The parting was such sweet sorrow and bitter sweet. I'm a shitty father. Too late to dwell on that now. I've dwelled on it for 8 months, if not longer. Another, more private story I won't write about here...

The next plane was almost an hour late leaving. I got a seat beside another woman. I talked her ear off for the next 6 hours. We both started movies, but never watched them. Talk was much more exciting.
As we were approaching Toronto, I noticed that we seemed to be going in circles over Windsor, 200 Km south. Strange. An hour later, the pilot comes on the PA and told us we couldn't land in Toronto due to thunderstorms. We were also running out of fuel. It was 11pm local time. I'd been up since 8 am the day before but it was only 15 hours later in "real" time since I was time travelling backwards. In my real time it had been more than 28 hours.

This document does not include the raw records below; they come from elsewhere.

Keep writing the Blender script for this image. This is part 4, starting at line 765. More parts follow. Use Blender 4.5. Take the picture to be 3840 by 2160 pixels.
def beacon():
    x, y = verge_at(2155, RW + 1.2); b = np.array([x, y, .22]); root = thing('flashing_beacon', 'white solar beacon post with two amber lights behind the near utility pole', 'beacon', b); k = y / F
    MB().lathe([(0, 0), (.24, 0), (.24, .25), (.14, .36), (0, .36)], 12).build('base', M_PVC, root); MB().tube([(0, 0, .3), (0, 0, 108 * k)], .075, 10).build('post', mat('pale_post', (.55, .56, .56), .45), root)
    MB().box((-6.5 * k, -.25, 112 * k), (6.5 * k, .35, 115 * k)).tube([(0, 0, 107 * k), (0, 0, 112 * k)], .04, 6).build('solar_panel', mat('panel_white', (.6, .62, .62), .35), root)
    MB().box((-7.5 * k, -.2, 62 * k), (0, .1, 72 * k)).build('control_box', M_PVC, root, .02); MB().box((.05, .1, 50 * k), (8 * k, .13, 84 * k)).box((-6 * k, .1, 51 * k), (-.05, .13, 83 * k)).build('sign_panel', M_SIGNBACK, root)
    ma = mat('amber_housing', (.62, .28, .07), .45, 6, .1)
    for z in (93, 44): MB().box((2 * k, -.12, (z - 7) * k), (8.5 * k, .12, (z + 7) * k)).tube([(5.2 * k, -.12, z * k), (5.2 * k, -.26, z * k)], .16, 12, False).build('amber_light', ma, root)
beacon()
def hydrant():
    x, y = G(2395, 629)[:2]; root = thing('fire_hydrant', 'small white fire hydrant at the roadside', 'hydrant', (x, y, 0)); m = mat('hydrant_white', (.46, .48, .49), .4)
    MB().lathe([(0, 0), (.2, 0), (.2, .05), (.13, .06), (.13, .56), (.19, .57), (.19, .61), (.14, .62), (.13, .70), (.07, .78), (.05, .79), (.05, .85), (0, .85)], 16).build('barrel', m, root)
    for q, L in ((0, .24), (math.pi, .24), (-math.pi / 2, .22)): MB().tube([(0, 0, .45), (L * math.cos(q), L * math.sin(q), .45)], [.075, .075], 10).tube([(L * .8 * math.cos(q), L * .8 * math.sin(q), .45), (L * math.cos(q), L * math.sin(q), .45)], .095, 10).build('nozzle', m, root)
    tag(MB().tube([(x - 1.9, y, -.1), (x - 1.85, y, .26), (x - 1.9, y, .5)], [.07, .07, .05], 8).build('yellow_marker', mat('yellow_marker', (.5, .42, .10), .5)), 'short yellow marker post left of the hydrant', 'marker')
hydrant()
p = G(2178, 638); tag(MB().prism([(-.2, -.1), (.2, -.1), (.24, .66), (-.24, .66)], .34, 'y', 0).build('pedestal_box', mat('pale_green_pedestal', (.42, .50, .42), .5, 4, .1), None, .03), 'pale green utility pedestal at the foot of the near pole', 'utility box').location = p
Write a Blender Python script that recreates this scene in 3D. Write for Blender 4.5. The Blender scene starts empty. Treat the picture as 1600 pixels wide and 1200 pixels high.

We landed in Windsor, 2 hours behind schedule, and out of gas. The airport didn't have the facilities to refuel our jet. They mickey-moused a solution and we had enough gas to get to Toronto, but... the control tower had gone home for the day...

The pilots got on their cell phones and had to call Chicago to file a flight plan so they could take off again. A couple of passengers were actually headed to Windsor, but couldn't disembark because the airport didn't have the proper equipment. They had to fly all the way to Toronto, and catch another flight back to Windsor, but because of the delays, they missed the connecting flight... and I thought my life was rough. At least they didn't spend 8 months in a 1 x 2 cell in a foreign country. They got a comfy hotel room instead.

Finally, we took off again. The passenger next to me was nice enough to lend me her Blackberry so I could call my mom, waiting for me for the last 2 hours at Pearson International.

Almost 262 days + 30-odd hours late, I had finally arrived. I saw a lot of white people.